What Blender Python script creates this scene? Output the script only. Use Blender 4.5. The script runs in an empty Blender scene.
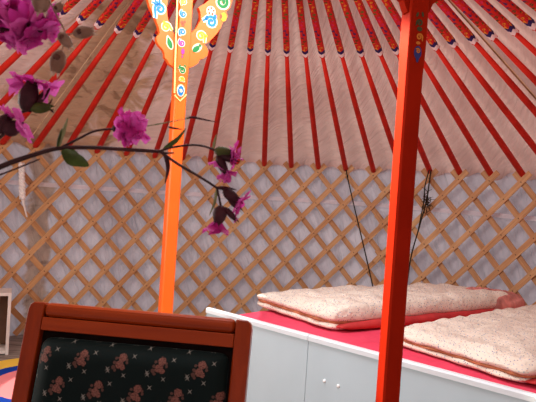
import bpy, bmesh, math, random
from mathutils import Vector, Matrix, noise
random.seed(7)
SC = bpy.context.scene
COL = SC.collection
PI = math.pi

# ------------------------------------------------------------------ camera model (fitted to the tent geometry)
F_PX, PITCH, ROLL, H = 565.3, -0.0218, 0.0664, 1.335
CX, CY, R = -0.080, 2.2835, 2.9          # centre and radius of the round tent
DA, PH = 0.0852, 0.0079                  # angular spacing of the roof poles
ZT, SL, RB = 1.563, 0.44, 1.384          # lattice top, roof slope, radius where pole paint starts
cp, sp, cr, sr = math.cos(PITCH), math.sin(PITCH), math.cos(ROLL), math.sin(ROLL)

def ray(px, py):
    X, Y = px - 268, py - 201
    a, b = X * cr + Y * sr, -X * sr + Y * cr
    u, v = a / F_PX, -b / F_PX
    return Vector((u, cp - v * sp, sp + v * cp))
def at(px, py, d):                       # point seen at a photo position, d metres ahead
    r = ray(px, py)
    return r * (d / r.y) + Vector((0, 0, H))
def at_z(px, py, z):
    r = ray(px, py)
    return r * ((z - H) / r.z) + Vector((0, 0, H))
def at_r(px, py, rad):                   # point on the round wall of radius rad
    r = ray(px, py)
    A = r.x * r.x + r.y * r.y; B = -2 * (r.x * CX + r.y * CY); D = CX * CX + CY * CY - rad * rad
    return r * ((-B + math.sqrt(B * B - 4 * A * D)) / (2 * A)) + Vector((0, 0, H))
def cyl(a, rad, z):
    return Vector((CX + rad * math.sin(a), CY + rad * math.cos(a), z))
def pole_a(k): return PH + k * DA

# ------------------------------------------------------------------ node helpers
def lin(c):
    return tuple(((x / 255) / 12.92 if x / 255 <= .04045 else ((x / 255 + .055) / 1.055) ** 2.4) for x in c) + (1,)
class NT:
    def __init__(s, name, rough=.6, spec=.3):
        s.m = bpy.data.materials.new(name); s.m.use_nodes = True
        s.t = s.m.node_tree; s.b = s.t.nodes['Principled BSDF']
        s.b.inputs['Roughness'].default_value = rough
        s.b.inputs['Specular IOR Level'].default_value = spec
    def n(s, typ, **kw):
        o = s.t.nodes.new(typ)
        for k, v in kw.items(): setattr(o, k, v)
        return o
    def put(s, sock, v):
        if hasattr(v, 'is_output') or isinstance(v, bpy.types.NodeSocket): s.t.links.new(v, sock)
        elif v is not None: sock.default_value = v
    def ma(s, op, a, b=None, c=None):
        o = s.n('ShaderNodeMath', operation=op)
        s.put(o.inputs[0], a); s.put(o.inputs[1], b)
        if c is not None: s.put(o.inputs[2], c)
        return o.outputs[0]
    def mix(s, f, a, b, blend='MIX'):
        o = s.n('ShaderNodeMix', data_type='RGBA', blend_type=blend)
        s.put(o.inputs[0], f); s.put(o.inputs[6], a); s.put(o.inputs[7], b)
        return o.outputs[2]
    def co(s, which='Object'): return s.n('ShaderNodeTexCoord').outputs[which]
    def geo(s): return s.n('ShaderNodeNewGeometry').outputs['Position']
    def xyz(s, v):
        o = s.n('ShaderNodeSeparateXYZ'); s.put(o.inputs[0], v); return o.outputs
    def vec(s, x, y, z):
        o = s.n('ShaderNodeCombineXYZ')
        for i, q in enumerate((x, y, z)): s.put(o.inputs[i], q)
        return o.outputs[0]
    def noise(s, v, scale, detail=3, dist=0, rough=.5):
        o = s.n('ShaderNodeTexNoise'); s.put(o.inputs['Vector'], v)
        o.inputs['Scale'].default_value = scale; o.inputs['Detail'].default_value = detail
        o.inputs['Distortion'].default_value = dist; o.inputs['Roughness'].default_value = rough
        return o.outputs[0]
    def ss(s, x, lo, hi, a=0., b=1.):
        o = s.n('ShaderNodeMapRange', interpolation_type='SMOOTHSTEP')
        s.put(o.inputs[0], x)
        for i, q in zip((1, 2, 3, 4), (lo, hi, a, b)): o.inputs[i].default_value = q
        return o.outputs[0]
    def ramp(s, x, stops, const=True):
        o = s.n('ShaderNodeValToRGB'); s.put(o.inputs[0], x)
        o.color_ramp.interpolation = 'CONSTANT' if const else 'LINEAR'
        e = o.color_ramp.elements
        while len(e) < len(stops): e.new(1)
        for q, (p, c) in zip(e, stops): q.position = p; q.color = c
        return o.outputs[0]
    def bump(s, h, strength=.3, dist=.01):
        o = s.n('ShaderNodeBump'); s.put(o.inputs['Height'], h)
        o.inputs['Strength'].default_value = strength; o.inputs['Distance'].default_value = dist
        s.t.links.new(o.outputs[0], s.b.inputs['Normal'])
    def col(s, c): s.put(s.b.inputs['Base Color'], c)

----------

■ Work instructions ■
Strip out the pictures and quote the remaining data word for word.

■ Written answer ■
What Blender Python script creates this scene? Output the script only. Use Blender 4.5. The script runs in an empty Blender scene.
import bpy, bmesh, math, random
from mathutils import Vector, Matrix, noise
random.seed(7)
SC = bpy.context.scene
COL = SC.collection
PI = math.pi

# ------------------------------------------------------------------ camera model (fitted to the tent geometry)
F_PX, PITCH, ROLL, H = 565.3, -0.0218, 0.0664, 1.335
CX, CY, R = -0.080, 2.2835, 2.9          # centre and radius of the round tent
DA, PH = 0.0852, 0.0079                  # angular spacing of the roof poles
ZT, SL, RB = 1.563, 0.44, 1.384          # lattice top, roof slope, radius where pole paint starts
cp, sp, cr, sr = math.cos(PITCH), math.sin(PITCH), math.cos(ROLL), math.sin(ROLL)

def ray(px, py):
    X, Y = px - 268, py - 201
    a, b = X * cr + Y * sr, -X * sr + Y * cr
    u, v = a / F_PX, -b / F_PX
    return Vector((u, cp - v * sp, sp + v * cp))
def at(px, py, d):                       # point seen at a photo position, d metres ahead
    r = ray(px, py)
    return r * (d / r.y) + Vector((0, 0, H))
def at_z(px, py, z):
    r = ray(px, py)
    return r * ((z - H) / r.z) + Vector((0, 0, H))
def at_r(px, py, rad):                   # point on the round wall of radius rad
    r = ray(px, py)
    A = r.x * r.x + r.y * r.y; B = -2 * (r.x * CX + r.y * CY); D = CX * CX + CY * CY - rad * rad
    return r * ((-B + math.sqrt(B * B - 4 * A * D)) / (2 * A)) + Vector((0, 0, H))
def cyl(a, rad, z):
    return Vector((CX + rad * math.sin(a), CY + rad * math.cos(a), z))
def pole_a(k): return PH + k * DA

# ------------------------------------------------------------------ node helpers
def lin(c):
    return tuple(((x / 255) / 12.92 if x / 255 <= .04045 else ((x / 255 + .055) / 1.055) ** 2.4) for x in c) + (1,)
class NT:
    def __init__(s, name, rough=.6, spec=.3):
        s.m = bpy.data.materials.new(name); s.m.use_nodes = True
        s.t = s.m.node_tree; s.b = s.t.nodes['Principled BSDF']
        s.b.inputs['Roughness'].default_value = rough
        s.b.inputs['Specular IOR Level'].default_value = spec
    def n(s, typ, **kw):
        o = s.t.nodes.new(typ)
        for k, v in kw.items(): setattr(o, k, v)
        return o
    def put(s, sock, v):
        if hasattr(v, 'is_output') or isinstance(v, bpy.types.NodeSocket): s.t.links.new(v, sock)
        elif v is not None: sock.default_value = v
    def ma(s, op, a, b=None, c=None):
        o = s.n('ShaderNodeMath', operation=op)
        s.put(o.inputs[0], a); s.put(o.inputs[1], b)
        if c is not None: s.put(o.inputs[2], c)
        return o.outputs[0]
    def mix(s, f, a, b, blend='MIX'):
        o = s.n('ShaderNodeMix', data_type='RGBA', blend_type=blend)
        s.put(o.inputs[0], f); s.put(o.inputs[6], a); s.put(o.inputs[7], b)
        return o.outputs[2]
    def co(s, which='Object'): return s.n('ShaderNodeTexCoord').outputs[which]
    def geo(s): return s.n('ShaderNodeNewGeometry').outputs['Position']
    def xyz(s, v):
        o = s.n('ShaderNodeSeparateXYZ'); s.put(o.inputs[0], v); return o.outputs
    def vec(s, x, y, z):
        o = s.n('ShaderNodeCombineXYZ')
        for i, q in enumerate((x, y, z)): s.put(o.inputs[i], q)
        return o.outputs[0]
    def noise(s, v, scale, detail=3, dist=0, rough=.5):
        o = s.n('ShaderNodeTexNoise'); s.put(o.inputs['Vector'], v)
        o.inputs['Scale'].default_value = scale; o.inputs['Detail'].default_value = detail
        o.inputs['Distortion'].default_value = dist; o.inputs['Roughness'].default_value = rough
        return o.outputs[0]
    def ss(s, x, lo, hi, a=0., b=1.):
        o = s.n('ShaderNodeMapRange', interpolation_type='SMOOTHSTEP')
        s.put(o.inputs[0], x)
        for i, q in zip((1, 2, 3, 4), (lo, hi, a, b)): o.inputs[i].default_value = q
        return o.outputs[0]
    def ramp(s, x, stops, const=True):
        o = s.n('ShaderNodeValToRGB'); s.put(o.inputs[0], x)
        o.color_ramp.interpolation = 'CONSTANT' if const else 'LINEAR'
        e = o.color_ramp.elements
        while len(e) < len(stops): e.new(1)
        for q, (p, c) in zip(e, stops): q.position = p; q.color = c
        return o.outputs[0]
    def bump(s, h, strength=.3, dist=.01):
        o = s.n('ShaderNodeBump'); s.put(o.inputs['Height'], h)
        o.inputs['Strength'].default_value = strength; o.inputs['Distance'].default_value = dist
        s.t.links.new(o.outputs[0], s.b.inputs['Normal'])
    def col(s, c): s.put(s.b.inputs['Base Color'], c)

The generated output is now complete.